Evaluation and organization of search results

Arrangement of search results

Before you start examining the documents you have found, pay some attention to the way they are arranged:

  • chronologically (the newest documents are displayed first);
  • alphabetically;
  • according to their relevance (the system arranges the documents according to the frequency of appearance of search words, considering also the location of search words in the document – in the title, abstract or elsewhere).

Usually, it is possible to choose among different arrangements of documents.

Evaluation of the relevance of results

Relevance of the document is its value regarding the search profile.

The relevance of a retrieved document can be found by examining its title, key words, subject headings and abstract. If the document lacks an abstract, it is quite difficult to assess its relevance to your subject. Sometimes, relevance can be assessed only when the full text has been retrieved.

Naturally, you wish to get only relevant hits, but you will, unavoidably, get unnecessary results too. The precision of the results is expressed by the ratio between relevant hits and the total of hits.

At the same time, the aim of the search is to find all documents on a certain subject contained in the database so that none of them remains unfound. The term used in information science is recall, expressed by the ratio between relevant hits and the total of relevant documents in the database.

If your search retrieves all documents on your subject contained in the database, you may also get many irrelevant results that have to be manually weeded out.

If almost all retrieved documents are relevant, then, probably, the database contains even more relevant documents that you did not find. In building a search, it is essential to find the balance between these two possibilities.

If your query is too narrow, you will miss a number of relevant documents, but if your query is too wide, you will get a number of irrelevant hits too.

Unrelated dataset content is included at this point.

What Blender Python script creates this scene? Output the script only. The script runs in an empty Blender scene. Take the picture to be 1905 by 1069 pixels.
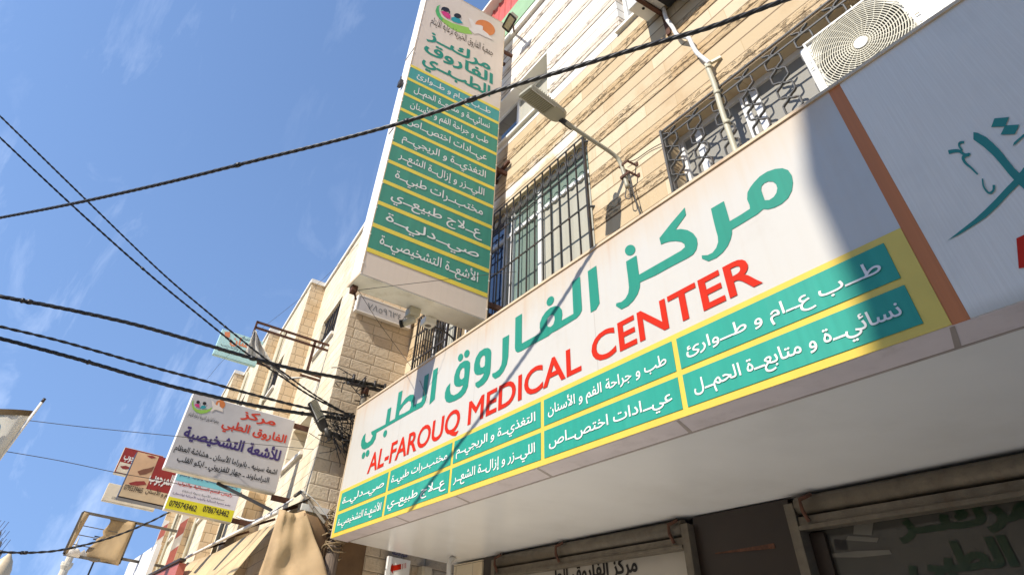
import bpy, bmesh, math, random, unicodedata
from mathutils import Vector, Matrix, Quaternion, noise as mnoise
from mathutils.geometry import tessellate_polygon, interpolate_bezier, delaunay_2d_cdt
random.seed(7)
R_ = math.radians
sc = bpy.context.scene
COL = sc.collection

# ------------------------------------------------------------------ camera, sky, sun, exposure
F_PX, CX, CY, PW, PH = 1089.4, 858.8, 216.2, 1905.0, 1069.0
CAMPOS = Vector((0.0, -2.9, 1.6))
RX = Vector((0.50737, 0.85698, 0.09033))       # camera right in the world
RD = Vector((-0.58276, 0.41845, -0.69663))     # camera down
RF = Vector((-0.63480, 0.30081, 0.71172))      # camera forward
cam = bpy.data.cameras.new('camera')
cam.sensor_width = 36.0
cam.lens = F_PX / PW * 36.0
cam.shift_x = (PW / 2 - CX) / PW
cam.shift_y = -(PH / 2 - CY) / PW
cam.clip_start = 0.05
cam.clip_end = 3000
camo = bpy.data.objects.new('camera', cam)
camo.matrix_world = Matrix(((RX.x, -RD.x, -RF.x, CAMPOS.x), (RX.y, -RD.y, -RF.y, CAMPOS.y),
                            (RX.z, -RD.z, -RF.z, CAMPOS.z), (0, 0, 0, 1)))
COL.objects.link(camo)
sc.camera = camo

SUN_DIR = Vector((0.213, -1.0, 0.815)).normalized()     # towards the sun
sun = bpy.data.lights.new('sun', 'SUN')
sun.energy = 3.05
sun.angle = R_(0.5)
sun.color = (1.0, 0.95, 0.87)
suno = bpy.data.objects.new('sun', sun)
suno.rotation_euler = SUN_DIR.to_track_quat('Z', 'Y').to_euler()
suno.location = (4, -20, 20)
COL.objects.link(suno)

world = bpy.data.worlds.new('World')
sc.world = world
world.use_nodes = True
wn, wl = world.node_tree.nodes, world.node_tree.links
bg = wn['Background']
sky = wn.new('ShaderNodeTexSky')
sky.sky_type = 'NISHITA'
sky.sun_disc = False
sky.sun_elevation = math.asin(SUN_DIR.z)
sky.sun_rotation = math.atan2(SUN_DIR.x, SUN_DIR.y)
sky.air_density = 0.85
sky.dust_density = 0.0
sky.altitude = 300
sky.ozone_density = 2.2
bg.inputs[1].default_value = 0.15
# thin high cirrus mixed into the sky
tc = wn.new('ShaderNodeTexCoord')
mp = wn.new('ShaderNodeMapping'); mp.inputs['Rotation'].default_value = (0.5, 0.3, 0.9); mp.inputs['Scale'].default_value = (1.2, 5.0, 2.2)
nz = wn.new('ShaderNodeTexNoise'); nz.inputs['Scale'].default_value = 2.2; nz.inputs['Detail'].default_value = 9; nz.inputs['Roughness'].default_value = 0.62; nz.inputs['Distortion'].default_value = 0.5
n2 = wn.new('ShaderNodeTexNoise'); n2.inputs['Scale'].default_value = 2.6; n2.inputs['Detail'].default_value = 2
rp = wn.new('ShaderNodeValToRGB'); rp.color_ramp.elements[0].position = 0.54; rp.color_ramp.elements[1].position = 0.86
rp2 = wn.new('ShaderNodeValToRGB'); rp2.color_ramp.elements[0].position = 0.42; rp2.color_ramp.elements[1].position = 0.66
mu = wn.new('ShaderNodeMath'); mu.operation = 'MULTIPLY'
mu2 = wn.new('ShaderNodeMath'); mu2.operation = 'MULTIPLY'; mu2.inputs[1].default_value = 0.30
mx = wn.new('ShaderNodeMix'); mx.data_type = 'RGBA'
mx.inputs[7].default_value = (6.2, 6.6, 7.4, 1)
sx_ = wn.new('ShaderNodeSeparateXYZ'); cx_ = wn.new('ShaderNodeCombineXYZ'); mz_ = wn.new('ShaderNodeMath'); mz_.operation = 'MULTIPLY_ADD'
mz_.inputs[1].default_value = 0.62; mz_.inputs[2].default_value = 0.46
wl.new(tc.outputs['Generated'], sx_.inputs[0]); wl.new(sx_.outputs[0], cx_.inputs[0]); wl.new(sx_.outputs[1], cx_.inputs[1]); wl.new(sx_.outputs[2], mz_.inputs[0]); wl.new(mz_.outputs[0], cx_.inputs[2])
nv_ = wn.new('ShaderNodeVectorMath'); nv_.operation = 'NORMALIZE'; wl.new(cx_.outputs[0], nv_.inputs[0]); wl.new(nv_.outputs[0], sky.inputs[0])
wl.new(tc.outputs['Generated'], mp.inputs[0]); wl.new(mp.outputs[0], nz.inputs[0]); wl.new(tc.outputs['Generated'], n2.inputs[0])
wl.new(nz.outputs[0], rp.inputs[0]); wl.new(n2.outputs[0], rp2.inputs[0])
wl.new(rp.outputs[0], mu.inputs[0]); wl.new(rp2.outputs[0], mu.inputs[1]); wl.new(mu.outputs[0], mu2.inputs[0])
wl.new(mu2.outputs[0], mx.inputs[0]); wl.new(sky.outputs[0], mx.inputs[6]); wl.new(mx.outputs[2], bg.inputs[0])

sc.view_settings.view_transform = 'Standard'
sc.view_settings.look = 'None'
sc.view_settings.gamma = 1.0
sc.view_settings.exposure = 1.05
sc.cycles.max_bounces = 8

# ------------------------------------------------------------------ pixel -> place
def ray(u, v):
    return RX * (u - CX) + RD * (v - CY) + RF * F_PX
def W(u, v, ax, val):
    r = ray(u, v); i = 'xyz'.index(ax)
    return CAMPOS + r * ((val - CAMPOS[i]) / r[i])
def WP(u, v, P0, n):
    r = ray(u, v); n = Vector(n)
    return CAMPOS + r * ((Vector(P0) - CAMPOS).dot(n) / r.dot(n))

# ------------------------------------------------------------------ materials
def lin(h):
    if isinstance(h, str):
        h = h.lstrip('#'); c = [int(h[i:i + 2], 16) / 255 for i in (0, 2, 4)]
    else:
        c = list(h)
    return tuple((x / 12.92 if x <= 0.04045 else ((x + 0.055) / 1.055) ** 2.4) for x in c) + (1,)
MATS = {}
def mat(name, color, rough=0.6, metal=0.0, var=0.12, scale=6.0, bump=0.0, bscale=60.0, stretch=(1, 1, 1),
        stain=None, stain_amt=0.0, stain_scale=2.0, spec=0.5):
    """plain surface with noise variation, optional stains (own shape) and fine bump, in world position"""
    if name in MATS: return MATS[name]
    m = bpy.data.materials.new(name); m.use_nodes = True
    N, L = m.node_tree.nodes, m.node_tree.links
    b = N['Principled BSDF']
    b.inputs['Roughness'].default_value = rough
    b.inputs['Metallic'].default_value = metal
    b.inputs['Specular IOR Level'].default_value = spec
    c = lin(color)
    g = N.new('ShaderNodeNewGeometry')
    mpn = N.new('ShaderNodeMapping'); mpn.inputs['Scale'].default_value = stretch
    L.new(g.outputs['Position'], mpn.inputs[0])
    n = N.new('ShaderNodeTexNoise'); n.inputs['Scale'].default_value = scale; n.inputs['Detail'].default_value = 6
    L.new(mpn.outputs[0], n.inputs[0])
    r = N.new('ShaderNodeValToRGB')
    r.color_ramp.elements[0].position = 0.3; r.color_ramp.elements[1].position = 0.7
    r.color_ramp.elements[0].color = tuple(x * (1 - var) for x in c[:3]) + (1,)
    r.color_ramp.elements[1].color = tuple(min(1, x * (1 + var)) for x in c[:3]) + (1,)
    L.new(n.outputs[0], r.inputs[0])
    out = r.outputs[0]
    if stain:
        n3 = N.new('ShaderNodeTexNoise'); n3.inputs['Scale'].default_value = stain_scale; n3.inputs['Detail'].default_value = 8; n3.inputs['Roughness'].default_value = 0.65
        L.new(mpn.outputs[0], n3.inputs[0])
        r3 = N.new('ShaderNodeValToRGB'); r3.color_ramp.elements[0].position = 0.52; r3.color_ramp.elements[1].position = 0.75
        r3.color_ramp.elements[1].color = (stain_amt,) * 3 + (1,)
        L.new(n3.outputs[0], r3.inputs[0])
        mxx = N.new('ShaderNodeMix'); mxx.data_type = 'RGBA'
        L.new(r3.outputs[0], mxx.inputs[0]); L.new(out, mxx.inputs[6]); mxx.inputs[7].default_value = lin(stain)
        out = mxx.outputs[2]
    L.new(out, b.inputs['Base Color'])
    if bump:
        n4 = N.new('ShaderNodeTexNoise'); n4.inputs['Scale'].default_value = bscale; n4.inputs['Detail'].default_value = 4
        L.new(mpn.outputs[0], n4.inputs[0])
        bp = N.new('ShaderNodeBump'); bp.inputs['Strength'].default_value = bump; bp.inputs['Distance'].default_value = 0.02
        L.new(n4.outputs[0], bp.inputs['Height']); L.new(bp.outputs[0], b.inputs['Normal'])
    MATS[name] = m
    return m

class G:
    """tiny node-graph helper"""
    def __init__(s, name):
        s.m = bpy.data.materials.new(name); s.m.use_nodes = True
        s.N, s.L = s.m.node_tree.nodes, s.m.node_tree.links
        s.b = s.N['Principled BSDF']
        g = s.N.new('ShaderNodeNewGeometry'); sp = s.N.new('ShaderNodeSeparateXYZ')
        s.L.new(g.outputs['Position'], sp.inputs[0])
        s.P = g.outputs['Position']; s.x, s.y, s.z = sp.outputs
    def put(s, sock, v):
        if hasattr(v, 'node'): s.L.new(v, sock)
        else: sock.default_value = v
    def math(s, op, a, b=0.0, c=0.0):
        n = s.N.new('ShaderNodeMath'); n.operation = op
        s.put(n.inputs[0], a); s.put(n.inputs[1], b); s.put(n.inputs[2], c)
        return n.outputs[0]
    def noise(s, scale, detail=5, rough=0.55, stretch=(1, 1, 1), off=(0, 0, 0), dist=0.0, vec=None):
        mpn = s.N.new('ShaderNodeMapping'); mpn.inputs['Scale'].default_value = stretch; mpn.inputs['Location'].default_value = off
        s.L.new(vec or s.P, mpn.inputs[0])
        n = s.N.new('ShaderNodeTexNoise'); n.inputs['Scale'].default_value = scale; n.inputs['Detail'].default_value = detail
        n.inputs['Roughness'].default_value = rough; n.inputs['Distortion'].default_value = dist
        s.L.new(mpn.outputs[0], n.inputs[0]); return n.outputs[0]
    def ramp(s, v, a, b):
        n = s.N.new('ShaderNodeMapRange'); n.interpolation_type = 'SMOOTHSTEP'
        s.put(n.inputs[0], v); n.inputs[1].default_value = a; n.inputs[2].default_value = b
        return n.outputs[0]
    def mix(s, f, a, b):
        n = s.N.new('ShaderNodeMix'); n.data_type = 'RGBA'
        s.put(n.inputs[0], f); s.put(n.inputs[6], a); s.put(n.inputs[7], b); return n.outputs[2]
    def white(s, v):
        n = s.N.new('ShaderNodeTexWhiteNoise'); n.noise_dimensions = '1D'; s.put(n.inputs['W'], v); return n.outputs[0]
    def vec(s, x, y, z=0.0):
        n = s.N.new('ShaderNodeCombineXYZ'); s.put(n.inputs[0], x); s.put(n.inputs[1], y); s.put(n.inputs[2], z); return n.outputs[0]
    def bump(s, h, strength=0.5, dist=0.02):
        n = s.N.new('ShaderNodeBump'); n.inputs['Strength'].default_value = strength; n.inputs['Distance'].default_value = dist
        s.L.new(h, n.inputs['Height']); s.L.new(n.outputs[0], s.b.inputs['Normal'])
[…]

You have to consider the aim of your search. If you need to analyse your subject more thoroughly, the recall is important and you need to plan a wider search to find all important documents.

Too few (relevant) hits

  • Revise your search words to make sure you have considered all options.
  • Try to find additional search terms from the subject index of the database and use the key words index, if it exists.
  • Truncation of some words can be of help.
  • Check the subject headings added to relevant documents;
  • Important new search words may also be found in the abstracts or fulltexts of the documents.
  • Check the references added to relevant documents. Citation databases let you search for articles where some other article is cited. 
  • Think about other databases you might want to use.
  • If the number of hits is too small, try to drop some search words to make the search wider. E.g., if your subject is the influence of media violence on Estonian young people, then, dropping the word Estonia from your search may result in a much larger number of still relevant hits.

Too many hits

  • Use the proximity operator instead of AND.
  • Use quotation marks for phrase search.
  • Limit your search to the field of the title or abstract. This will yield more relevant results, as the important words that describe the content should be found already in the title or abstract.
  • Limit your search by publication dates.
  • Shift the truncation symbol farther to the right.
  • Use narrower terms.

Databases offer a link (RefineEditModify, etc.) for changing the query.

Exporting of search results from the database

You can use the following ways:

  • saving;
  • e-mailing;
  • printouts
  • export to reference managers, for example to RefWorks, EndNote Web, Zotero etc.

Saving of searches

Most databases allow the saving of your search in order to return to it later. This option can usually be found under Advanced Search. Find the link Search History and choose the search you want to save.

Alert service

Many databases offer the Alert service, meaning offering regular information about documents added to the database on the subject of your saved search. You have to choose this service when saving your search, specify how often and for how long a period you wish to get the information and add your e-mail address. You will receive e-mails telling you about new documents on your subject in the database. This way, you can easily keep up with new information and do not have to repeat your searches again and again.

Similar information can be subscribed for in the form of RSS information feed from many databases.